The names of the first two Israeli Rhodes Scholars are to be announced next week, following a campaign for Israel to join the list of participating countries.
The drive for Israeli students to be eligible for the prestigious scholarship has been going on behind the scenes for many years.
Gary Pickholz, chairman of the Weird Science Lab at Oxford University, who has long campaigned for the inclusion of Israel on the list of candidate countries, said the announcement was encouraging for Israeli research and academia.
“We are ecstatic at the decision to include Israel in the most prestigious scholarship awarded,” said Mr Pickholz. “We are also delighted that Israel will become a regular annual candidate country.
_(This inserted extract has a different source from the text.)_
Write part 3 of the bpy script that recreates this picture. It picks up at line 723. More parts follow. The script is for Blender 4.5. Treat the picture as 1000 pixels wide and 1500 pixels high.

This should significantly assist the UK’s academic research at the most elite level.”
The Israeli scholars will begin their study at Oxford University in September, at the same time as the first Rhodes Scholars from Syria, Jordan, Lebanon and Palestine.
When it was established in 1902 the Rhodes Trust awarded scholarships to students from English-speaking British colonies, the United States and Germany. The programme has since expanded to other commonwealth countries and more recently China, the United Arab Emirates, Malaysia and West Africa, among others.
The campaign for Israel to be included on the list has reportedly met with resistance from the boycott, divest, sanction movement (BDS) which argued that Israel should be ineligible due to its settlements in the West Bank.
One of those involved in the campaign to include Israel, who preferred not to be named said: "This was a Herculean effort by many, and represents a truly significant accomplishment in pushing back against academic BDS."
Among previous Rhodes Scholars are the former US president Bill Clinton, the current Australian prime minister, Malcolm Turnbull, a former Canadian prime minister and a former Pakistani president.